I think about our residents every day. They're 34. How do they want to interact with their city? How do they want to pay a bill? How do they want to sign up for a class? How do they want to receive their information on social media? Like that's how we should be delivering service. And a lot of times in these government spaces, you have people who have been doing jobs for a long time. It's like they need to evolve their skill sets, and I have to challenge myself to do this too. Having young kids helps. But you know, if there's a new social media platform tomorrow that our residents are on, we need to be on it. We need to meet them there. And I don't know why people think government is an exception to the way the world works. It's not, and neither is Gilbert. We are evolving as the world is.  

Let's go 10 years from now. What does a decade from now look like for you? I see my department evolving. I've gone from everything from Office of Communications, to Office of Digital Government, to Office of Civic Engagement. 

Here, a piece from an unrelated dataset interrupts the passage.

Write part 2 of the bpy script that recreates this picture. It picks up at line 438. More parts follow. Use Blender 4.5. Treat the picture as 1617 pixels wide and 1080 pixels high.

Let other people come in, invite them in and let them tell you what they think about what you're doing. Not people that show up at council meetings or, I say, the pitchfork people that have a grievance, (but) the average person who's busy living their lives. What do they really think because they do care about a lot of these issues, whether it's parks or their school in the future. We know that everyone is passionate about these same things, but we don't often create spaces.